Your organization’s employee value proposition encompasses everything that makes an employee want to work for your company. This usually includes pay, benefits, company culture, flexible scheduling, the potential for growth, etc.

But those aren’t the only things that motivate employees to do their best work. Each employee has their own set of job aspects that they truly value. For example, working parents tend to treasure a flexible schedule. Others will love working on innovative technology or helping solve a global problem.

It’s important for managers to know each employee’s unique EVP because this makes the employee feel seen, heard and valued, and it can also help the manager motivate the employee through tough times. For example, an employee who values working with interesting clients probably won’t be motivated by a discussion about the company’s balance sheets. When motivation is tailored to the specific individual’s EVP, it’s more likely to hit home.

The best way to find out each employee’s unique EVP is to ask, either individually or through company surveys, and check in often, as an employee’s EVP could change throughout their career with your organization.

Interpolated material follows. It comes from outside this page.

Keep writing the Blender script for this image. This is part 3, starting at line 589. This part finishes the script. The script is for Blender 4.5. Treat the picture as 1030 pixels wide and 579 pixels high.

Set Up Support Systems For Your Employees

Setting up support systems for employees and their families is not a gimmick. It’s a real demonstration that your organization cares.

The days of a health benefit plan being good enough to keep employees happy are over. Your employees are more than their health, vision and dental plans. Today’s employees want more robust and comprehensive support for their whole being and their families. Adding an employee assistance program to your benefits package is one way to help.

EAPs are work-based benefits programs that offer a wide variety of services at low or no cost for employees. EAPs often include services such as financial planning, legal help, elder care assistance, help finding childcare, mental health services, professional coaching and more. By offering your employees an EAP, you show that you recognize they have intricate lives outside work and want to offer support for the whole person.

Support Nontraditional Career Continuums

Unconventional career moves are no longer all that unconventional. Today’s employees, especially younger generations, go up, down, over, back out and in again. Job hopping has become the norm.

If you want to keep your employees, and you do, because employee acquisition and hiring are a drain on company resources, create a system to support career continuums whichever way they go within your organization.

Allow your employees to try different positions within your organization, so they can expand their horizons without putting in their notices. While you’re holding their original positions for them during the trial period, hire freelancers or contractors to fill the gap. This is an extra cost, but it is far less expensive than the cost of finding and hiring someone new if an employee leaves to obtain the new experience they want somewhere else.

Tailoring The Work Experience Is The New Company Culture

If you want to attract and retain great employees, foosball tables don’t cut it anymore. Today, employee acquisition and retention are all about giving employees what they really need: support, opportunity and recognition as a whole person.